チャールズ・ブコウスキー(青野聰訳)『ありきたりの狂気の物語』

ありきたりの狂気の物語 (ちくま文庫)

34篇からなる掌編集。どの作品にも作者を思わせる人物が出てくる。ほとんど一人称だし、チャールズ・ブコウスキーと名乗る作品も多い(「ハンク」と呼ばれているのも彼の本名ヘンリー・チャールズ・ブコウスキーのヘンリーの愛称だ)。特に後半の作品にはエッセイといったほうがいいような作品もあって{冒頭の作品が一番虚構度が高くだんだん日常的になっていく感じ)大雑把に私小説集とくくってしまっても間違いではないだろう。まあ、それがどの程度現実のブコウスキーの人生を反映しているかはまた別の話だ。文中酒を飲みすぎでもうすぐくたばるというような表現が何度も出てくるが、彼は1920年生まれで1994年まで生きている。思ったより長生きしてる。
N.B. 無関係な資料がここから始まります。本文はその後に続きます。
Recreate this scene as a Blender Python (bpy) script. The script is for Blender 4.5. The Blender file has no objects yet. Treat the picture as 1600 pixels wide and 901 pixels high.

各作品のタイトルは妙な要約でなく直訳のほうがよかった。Animal Crackers in My Soup は『狂った生きもの』ではなく『俺のスープの中の動物クラッカー』のほうがずっといい。

卑語・猥語頻出だが、だからこそ美しくて深い洞察に満ちた表現がきいてくる。ブコウスキーは第一には小説家ではなく詩人なのだ。

「人は自分にはもう生気がないと思うことで、それが残っていることを知るものだ」。